Dickens in Brooklyn: Essays on Family, Writing, & Madness is a virtuoso collection of unusual, compelling essays in which critically acclaimed and award-winning author Jay Neugeboren explores experiences that have been central to his life: caring long-term for a brother with mental illness; finding and connecting with long-lost family members; a posthumous lunch with Oliver Sacks; his years as single parent to his three children; his decision as a General Motors executive trainee to violate company policy and hang out with “hourlies;” and a thwarted kiss at a teenage summer camp where he was a young Jewish man in exile among Jews.
Neugeboren captivates the reader with stories of his brief career in the Merchant Marines and how this led to the break-up of his first serious romance; the ways Judaism did and did not inform his life; about his political activism in the civil rights and anti-war movements and how they derived from and affected his family life; about the “Dickensian” battles that marked the lives of his immediate and extended families; and about his friendships with writers such as Oliver Sacks and Martha Foley, and how these friendships affected his life and career. In all these essays, in exquisite and dramatic detail, he draws on his experience in ways that will enable readers to summon up and reflect on their own lives.

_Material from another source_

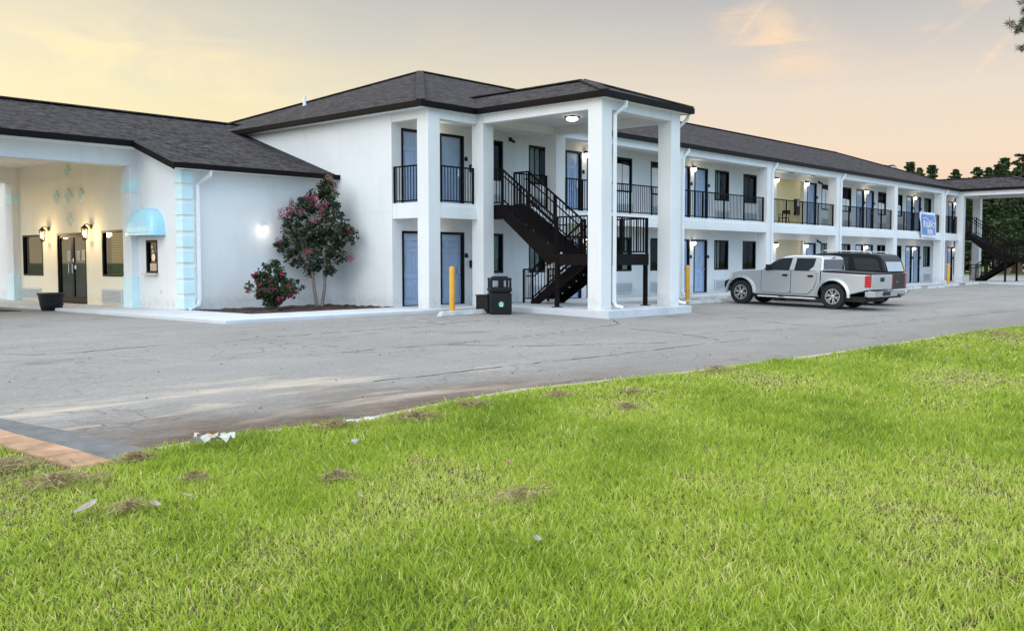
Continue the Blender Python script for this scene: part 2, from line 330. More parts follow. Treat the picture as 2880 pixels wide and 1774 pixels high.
def copy_tree(o,parent=None):
    c=o.copy(); C_.objects.link(c)
    if parent is not None: c.parent=parent; c.matrix_parent_inverse=o.matrix_parent_inverse.copy()
    for ch in o.children: copy_tree(ch,c)
    return c
ORD=['first','second','third','fourth','fifth','sixth','seventh','eighth','ninth','tenth','eleventh','twelfth','thirteenth','fourteenth','fifteenth','sixteenth','seventeenth','eighteenth']
# ------------------------------------------------------------------ ground
g=G(); g.box(-900,1500,-900,1500,-1.6,-.62); struct('ground',g,'far_grass')
g=G(); ys=[(-.0,6.0),(6.0,7.0),(7.0,18.5),(18.5,60)]
# asphalt sheet, falling gently from the building towards the lawn
def asph(x0,x1,y0,y1):
    n=max(1,int((y1-y0)/2))
    for i in range(n):
        a=y0+(y1-y0)*i/n; b=y0+(y1-y0)*(i+1)/n
        g.add([(x0,a,gz(a)),(x1,a,gz(a)),(x1,b,gz(b)),(x0,b,gz(b))],[(0,1,2,3)])
asph(3.2,86,5.0,7.0); asph(3.2,86,7.0,18.5); asph(-60,86,18.5,60); asph(-60,3.2,14.5,18.5); asph(40,86,-40,5.0)
struct('parking_lot',g,'asphalt')
# road and verge beyond the lot, far right
g=G(); g.add([(110,-300,-.55),(134,-300,-.55),(134,400,-.55),(110,400,-.55)],[(0,1,2,3)]); struct('road',g,'road_far')
# lawn ground
EDGE=[(3.17,7.50),(3.7,7.66),(4.71,7.79),(6.29,7.60),(7.73,7.82),(8.96,7.92),(10.34,7.68),(11.94,7.40),(14.72,7.14),(17.61,6.95),(22.17,6.88),(26.,6.6),(40,6.2)]
def edge_y(x): return float(np.interp(x,[e[0] for e in EDGE],[e[1] for e in EDGE]))
def lz(x,y): return -.30
g=G(); xs=[-40,-20,-10,-6,-3,0,1.5,3.17]+[3.17+.6*i for i in range(1,62)]
for i in range(len(xs)-1):
    x0,x1=xs[i],xs[i+1]
    top0=14.5 if x0<3.1 else edge_y(x0); top1=14.5 if x1<=3.17 else edge_y(x1)
    yb=[-40,-15,-6,-2,0,1,2,3,4,5,6]
    c0=yb+[top0-.12,top0]; c1=yb+[top1-.12,top1]
    for j in range(len(c0)-1):
        e=lambda x,y,k: (x,y,lz(x,y) if k<len(c0)-1 else lz(x,y)-.03)
        g.add([e(x0,c0[j],j),e(x1,c1[j],j),e(x1,c1[j+1],j+1),e(x0,c0[j+1],j+1)],[(0,1,2,3)])
struct('lawn_soil',g,'soil_grass')
# kerbs
g=G()
for i in range(12):
    a=7.48+.56*i; k_=lambda y: -.028*max(0,y-8.0)**1.6; q=[(3.20+k_(a+.005),a+.005),(3.53+k_(a+.005),a+.005),(3.53+k_(a+.555),a+.555),(3.20+k_(a+.555),a+.555)]; z_=-.276+.004*(i%2); g.add([(x,y,-.45) for x,y in q]+[(x,y,z_) for x,y in q],[(0,3,2,1),(4,5,6,7),(0,1,5,4),(1,2,6,5),(2,3,7,6),(3,0,4,7)])
struct('kerb',g,'kerb_tan',bevel=.02)
g=G()
for (x0,y0),(x1,y1) in zip(EDGE[:-1],EDGE[1:]):
    n=3
    for k in range(n):
        p=(x0+(x1-x0)*k/n,y0+(y1-y0)*k/n); q=(x0+(x1-x0)*(k+1)/n,y0+(y1-y0)*(k+1)/n)
        if p[0]>3.8: g.add([(p[0],p[1]+.13,-.46),(q[0],q[1]+.13,-.46),(q[0],q[1]+.12,-.295),(p[0],p[1]+.12,-.295),(p[0],p[1]-.06,-.295),(q[0],q[1]-.06,-.295)],[(0,1,2,3),(3,2,5,4)])
struct('kerb',g,'kerb_pale')
# tar apron beside the tan kerb
def sheet(poly,dz=.004): return [(x,y,gz(y)+dz) for x,y in poly]
g=G(); g.add(sheet([(3.555,14.2),(3.555,7.6),(4.12,7.6),(4.1,8.05),(4.06,8.57),(4.02,8.95),(3.96,9.3),(3.9,9.6),(3.83,9.89),(3.72,10.6),(3.66,11.6),(3.6,14.2)]),[tuple(range(12))]); struct('asphalt_patch',g,'tar')
# long cracks and seams in the asphalt
CR=[[(5.85,16.2),(6.1,15.7),(6.9,15.64),(8.5,15.86),(9.4,15.69),(11.6,15.92),(14.45,15.94),(17.1,16.4)],
 [(9.5,12.99),(10.3,12.93),(11.06,13.02),(12.2,12.86),(14.2,12.87),(15.8,13.09),(17.1,13.32),(18.9,13.62),(20.0,14.7)],
 [(8.3,10.02),(9.0,9.96),(9.9,9.98),(11,9.97),(11.9,9.9),(13.5,9.81),(15.5,9.8),(17.2,9.78),(17.7,10.78),(18,11.73),(18.04,12.99)],
 [(23.9,14.6),(23.4,12.9),(22.5,11.2),(22.5,9.85),(25.9,9.6),(30.5,9.2),(36,8.85),(44,8.7)],[(17.2,9.78),(18.2,9.8)],[(18.4,11.1),(19,10.97),(20,10.74),(21.5,10.15)],
 [(21,14.6),(24,14.3),(28,12.2),(36,12.4),(46,12.0),(60,12.2)],[(34,16.2),(42,15.6),(52,15.9),(62,15.2)],[(12.2,12.9),(13.5,11.6),(15,10.9),(16.2,10.3)]]
g=G()
for pl in CR:
    pts=[]
    for (x0,y0),(x1,y1) in zip(pl[:-1],pl[1:]):
        n=max(2,int(math.hypot(x1-x0,y1-y0)/.22))
        for k in range(n):
            t=k/n; pts.append((x0+(x1-x0)*t+random.uniform(-.02,.02),y0+(y1-y0)*t+random.uniform(-.035,.035)))
    for p,q in zip(pts[:-1],pts[1:]):
        wd=random.uniform(.004,.022)
        dx_,dy_=q[0]-p[0],q[1]-p[1]; l=math.hypot(dx_,dy_); nx,ny=-dy_/l*wd,dx_/l*wd
        if random.random()<.9: g.add(sheet([(p[0]-nx,p[1]-ny),(q[0]-nx,q[1]-ny),(q[0]+nx,q[1]+ny),(p[0]+nx,p[1]+ny)]),[(0,1,2,3)])
struct('asphalt_crack',g,'crack')
g=G()
for x in (15.6,18.9,26.4,29.1,31.85,34.6,37.4,40.1,42.8,45.5,48.2,51,53.7,56.4,59.1):
    if x==18.9: continue
    for k in range(9):
        if random.random()<.6:
            a=18.2-k*.28; g.add(sheet([(x-.04,a),(x+.04,a),(x+.04,a-.27),(x-.04,a-.27)],.006),[(0,1,2,3)])
struct('stall_line',g,'stall_paint')
# pavement slabs (L shape round the lobby, then along the rooms) and the pad under the stair canopies
g=G(); g.box(11.6,13.5,19.1,37,-.5,0); g.box(13.5,67.3,19.1,20.9,-.5,0); g.box(18.2,67.3,20.9,21.3,-.5,0); g.box(13.5,18.2,20.9,21.02,-.5,.0)
struct('pavement',g,'concrete',bevel=.012)
g=G(); g.box(20.0,24.0,14.78,19.11,-.6,.03); struct('pavement',g,'concrete',bevel=.012)
g=G(); g.box(62.4,66.5,14.78,19.11,-.6,.03); struct('pavement',g,'concrete',bevel=.012)
g=G()
for i in range(24):
    for j in range(16):
        x0=13.5+4.75*i/24; y0=21.02+3.0*j/16
        z=lambda a,b: .015+.03*math.sin(a*9+b*5)*math.sin(b*11)+random.uniform(0,.012)
        g.add([(x0,y0,-.02+z(x0,y0)),(x0+.2,y0,-.02+z(x0+.2,y0)),(x0+.2,y0+.19,-.02+z(x0+.2,y0+.19)),(x0,y0+.19,-.02+z(x0,y0+.19))],[(0,1,2,3)])
struct('mulch_bed',g,'mulch')
# ------------------------------------------------------------------ wall helpers
def PX(y): return lambda u,d,z:(u,y+d,z)
def PY(x): return lambda u,d,z:(x+d,u,z)
def gb(g,P,u0,u1,d0,d1,z0,z1,mi=0):
    a=P(u0,d0,z0); b=P(u1,d1,z1); g.box(a[0],b[0],a[1],b[1],a[2],b[2],mi)
def wall(g,P,u0,u1,z0,z1,holes,dep=.14,mi=0):
    us=sorted({u0,u1,*[h[0] for h in holes],*[h[1] for h in holes]}); zs=sorted({z0,z1,*[h[2] for h in holes],*[h[3] for h in holes]})
    for a,b in zip(us[:-1],us[1:]):
        for c,d in zip(zs[:-1],zs[1:]):
            m=((a+b)/2,(c+d)/2)
            if any(h[0]<m[0]<h[1] and h[2]<m[1]<h[3] for h in holes): continue
            g.add([P(a,0,c),P(b,0,c),P(b,0,d),P(a,0,d)],[(0,1,2,3)],mi)
    for a,b,c,d in holes:
        for q in ([(a,c),(a,d)],[(b,c),(b,d)],[(a,c),(b,c)],[(a,d),(b,d)]):
            (p0,z0_),(p1,z1_)=q; g.add([P(p0,0,z0_),P(p1,0,z1_),P(p1,dep,z1_),P(p0,dep,z0_)],[(0,1,2,3)],mi)
def framebars(g,P,a,b,c,d,w,d0,d1,sill=True):
    gb(g,P,a,a+w,d0,d1,c,d); gb(g,P,b-w,b,d0,d1,c,d); gb(g,P,a+w,b-w,d0,d1,d-w,d)
    if sill: gb(g,P,a+w,b-w,d0,d1,c,c+w)
def room_door(par,P,a,b,c,d,label=None):
    g=G(); w=.07; x0,x1=a+w,b-w; D0=.085
    gb(g,P,x0+.002,x1-.002,D0,D0+.04,c+.02,d-w-.002)
    W_=(x1-x0); pw=W_*.34
    for cx in (x0+W_*.28,x1-W_*.28):
        for z0,z1 in ((.22,.80),(.98,1.58),(1.70,1.92)):
            zz0,zz1=c+z0,c+z1
            for q in ((cx-pw/2,cx+pw/2,zz0,zz0+.022),(cx-pw/2,cx+pw/2,zz1-.022,zz1),(cx-pw/2,cx-pw/2+.02,zz0,zz1),(cx+pw/2-.02,cx+pw/2,zz0,zz1)): gb(g,P,q[0],q[1],D0-.012,D0+.002,q[2],q[3])
            gb(g,P,cx-pw/2+.05,cx+pw/2-.05,D0-.009,D0+.002,zz0+.05,zz1-.05)
    dr=obj('door',g,'door_blue',par)
    if label: dr['label']=label
    g=G(); framebars(g,P,a,b,c,d,w,-.012,.14,False); gb(g,P,a+w,b-w,.03,.14,c,c+.018); obj('door_frame',g,'frame_black',dr)
    g=G(); gb(g,P,x1-.13,x1-.06,D0-.03,D0+.001,c+.92,c+1.16); gb(g,P,x1-.2,x1-.08,D0-.075,D0-.05,c+.95,c+.985); gb(g,P,x1-.11,x1-.08,D0-.06,D0-.01,c+.95,c+.985)
    obj('handle',g,'steel',dr); return dr
def folds(g,P,a,b,c,d,dep,amp=.025,n=9):
    n=max(3,int((b-a)/.06)); pts=[(a+(b-a)*i/n,dep+amp*(i%2)) for i in range(n+1)]
    for (p,e),(q,f) in zip(pts[:-1],pts[1:]): g.add([P(p,e,c),P(q,f,c),P(q,f,d),P(p,e,d)],[(0,1,2,3)])
def room_window(par,P,a,b,c,d,kind,glass='glass'):
    g=G(); w=.065; framebars(g,P,a,b,c,d,w,-.008,.10); m=a+(b-a)*.52
    gb(g,P,m-.014,m+.014,.045,.075,c+w,d-w)
    f=obj('window',g,'frame_black',par)
    g=G(); g.add([P(a+w,.06,c+w),P(b-w,.06,c+w),P(b-w,.06,d-w),P(a+w,.06,d-w)],[(0,1,2,3)]); obj('pane',g,glass,f)
    g=G(); g.add([P(a+.01,.5,c+.01),P(b-.01,.5,c+.01),P(b-.01,.5,d-.01),P(a+.01,.5,d-.01)],[(0,1,2,3)])
    for u in (a+.01,b-.01): g.add([P(u,.10,c),P(u,.5,c),P(u,.5,d),P(u,.10,d)],[(0,1,2,3)])
    for z in (c+.01,d-.01): g.add([P(a,.10,z),P(b,.10,z),P(b,.5,z),P(a,.5,z)],[(0,1,2,3)])
    obj('reveal',g,'dark_room',f)
    if kind in ('left','right','both','full','pale'):
        g=G(); L1=a+w+(b-a)*.30; R1=b-w-(b-a)*.30
        if kind in('left','both'): folds(g,P,a+w,L1,c+w,d-w,.13)
        if kind in('right','both'): folds(g,P,R1,b-w,c+w,d-w,.13)
        if kind in('full','pale'): folds(g,P,a+w,b-w,c+w,d-w,.13)
        if kind=='left': folds(g,P,a+w+(b-a)*.36,a+w+(b-a)*.52,c+w,d-w,.14)
        obj('curtain',g,'curtain_pale' if kind=='pale' else 'curtain',f)
    if kind in ('board_or_reflection','half'):
        g=G(); top=d-w-(.16 if kind=='board_or_reflection' else .52)
        g.add([P(a+w+.02,.052,c+w),P(b-w-.05,.052,c+w),P(b-w-.05,.052,top-.05),P(a+w+(b-a)*.4,.052,top),P(a+w+.02,.052,top-.01)],[(0,1,2,3,4)]); obj('board_or_reflection',g,'reflection_white',f)  # pale sheet over the pane paints in the reflected sky
    return f
def ac_unit(P,a,b,c,d,label,group):
    g=G(); gb(g,P,a,b,-.05,.0,c,d); r=obj('air_conditioner',g,'ac_white',loc=P((a+b)/2,0,c),bevel=.01); tag(r,label,'air conditioner',group)
    g=G(); n=9
    for i in range(n):
        z=c+.05+(d-c-.1)*i/n; gb(g,P,a+.05,b-.05,-.056,-.045,z,z+(d-c-.1)/n*.45)
    o=P((a+b)/2,0,c); g.v=[(p[0]-o[0],p[1]-o[1],p[2]-o[2]) for p in g.v]; obj('grille',g,'ac_slot',r,local=True); return r
def downspout(par,pts,w=.075,name='downspout'):
    g=G(); g.tube(pts,w*.68,4); return obj(name,g,'trim_white',par)
def railing_geo(g,p,q,z0=2.985,z1=4.0,step=.115,post=1.5):
    p=Vector((p[0],p[1],0)); q=Vector((q[0],q[1],0)); d=q-p; l=d.length; u=d/l
    up_=lambda v,z: (v.x,v.y,z)
    g.beam(up_(p,z1-.02),up_(q,z1-.02),.05,.04); g.beam(up_(p,z0+.03),up_(q,z0+.03),.035,.035)
    n=max(1,round(l/post))
    for i in range(n+1):
        v=p+u*(.025+(l-.05)*i/n); g.box(v.x-.024,v.x+.024,v.y-.024,v.y+.024,z0-.04,z1-.03)
    k=max(1,round(l/step))
    for i in range(1,k):
        v=p+u*(l*i/k); g.box(v.x-.009,v.x+.009,v.y-.009,v.y+.009,z0+.03,z1-.03)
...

Neugeboren is the author most recently of Whatever Happened to Frankie King and twenty-three other prize-winning works of fiction and nonfiction. His essays have been recently published in The New York Review of Books, The New York Times, The American Scholar, Los Angeles Review of Books, Tablet, and Commonweal, and are here collected for the first time.

Jay Neugeboren is the author of 25 books, including more than a half-dozen award-winning books of both fiction and nonfiction, and four collections of prize-winning stories. His many awards include Fellowships from the Guggenheim Foundation and the National Endowment of the Arts, and he is the author of two award-winning screenplays. He was Professor and Writer-in-Residence for many years at the University of Massachusetts in Amherst, and has also taught at Stanford, Columbia, SUNY-Old Westbury, Boston University, and the University of Freiburg in Germany. He is on the faculty of the MFA Writing Program in Columbia University’s Graduate School of the Arts, and he lives in New York City. His archive is housed at the Harry Ransom Center in Austin, Texas.